The API provides a number of memory allocation functions for allocating memory that can be passed to gawk, as well as a number of convenience macros. This subsection presents them all as function prototypes, in the way that extension code would use them:

void *gawk_malloc(size_t size);

Call the correct version of malloc() to allocate storage that may be passed to gawk.

void *gawk_calloc(size_t nmemb, size_t size);

Call the correct version of calloc() to allocate storage that may be passed to gawk.

void *gawk_realloc(void *ptr, size_t size);

Call the correct version of realloc() to allocate storage that may be passed to gawk.

void gawk_free(void *ptr);

Call the correct version of free() to release storage that was allocated with gawk_malloc(), gawk_calloc(), or gawk_realloc().

The API has to provide these functions because it is possible for an extension to be compiled and linked against a different version of the C library than was used for the gawk executable.100 If gawk were to use its version of free() when the memory came from an unrelated version of malloc(), unexpected behavior would likely result.

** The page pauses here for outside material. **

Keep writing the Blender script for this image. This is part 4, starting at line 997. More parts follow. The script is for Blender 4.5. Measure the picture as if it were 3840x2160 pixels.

Two convenience macros may be used for allocating storage from gawk_malloc() and gawk_realloc(). If the allocation fails, they cause gawk to exit with a fatal error message. They should be used as if they were procedure calls that do not return a value:

#define emalloc(pointer, type, size, message) …

The arguments to this macro are as follows:

pointer

The pointer variable to point at the allocated storage.

type

The type of the pointer variable. This is used to create a cast for the call to gawk_malloc().

size

The total number of bytes to be allocated.

message

A message to be prefixed to the fatal error message. Typically this is the name of the function using the macro.

For example, you might allocate a string value like so:

awk_value_t result;
char *message;
const char greet[] = "Don't Panic!";

emalloc(message, char *, sizeof(greet), "myfunc");
strcpy(message, greet);
make_malloced_string(message, strlen(message), & result);
#define erealloc(pointer, type, size, message) …

This is like emalloc(), but it calls gawk_realloc() instead of gawk_malloc(). The arguments are the same as for the emalloc() macro.


Footnotes

(100)

This is more common on MS-Windows systems, but it can happen on Unix-like systems as well.